Who are you looking for?
Discover details about the deaths of your ancestors who died in the UK, British India, Burma and other territories connected to the India office (St Helena, Sumatra, Kuwait, Aden, Penang, Macao). Discover where, when and in some cases how they died as well as where they were buried.
The amount of information you can discover can vary, but the British India Office death and burial records usually include a combination of the following information about your ancestors:
Death and burial details
Biographical information
The collection is provided by three different sources: The British Library’s British in India Collection transcriptions licensed from FIBIS (Families in British India Society); and transcriptions held by the Kabristan Archives.
Most records from the British in India Collection include an image and a transcript of the original document. FIBIS and Kabristan Archives records include a transcript only.
Almost 2.5 million British India records are sourced from the original India Office Records and Private Papers held by the British Library. These records comprise the archives of the East India Company (1600-1858), the Board of Control or Board of Commissioners for the Affairs of India (1784 – 1858), the India Office (1858-1947), the Burma Office (1937-1947), and a number of related British agencies.
The Families in British India Society (FIBIS) records contain an estimated 35,000 records from 1698 to 1947. They include baptisms, marriage and burial indexes, register office marriages, cadetship application papers, wills index, Indian Navy pension funds, orphan society, civil servants’ deaths, military family fund, cadet patrons and allocations.

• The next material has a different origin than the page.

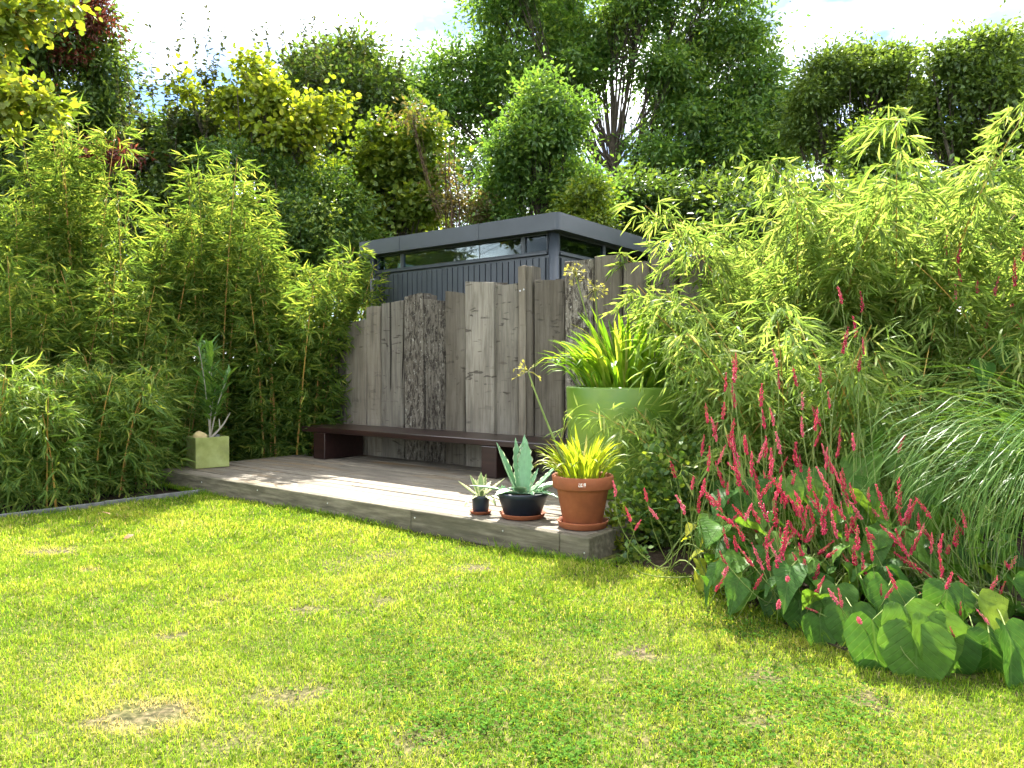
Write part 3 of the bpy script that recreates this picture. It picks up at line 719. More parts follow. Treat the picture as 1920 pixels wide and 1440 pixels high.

Kabristan Archives is dedicated to preserving graveyards in Ireland, the Indian sub-continent, Sri Lanka, Jamaica, and more. The archives have provided thousands of transcriptions created from graveyards in India.
In compliance with data protection laws fewer details and no images are available for births dating to after 1915 and marriages after 1930. Full details are available to researchers who visit the British Library in person.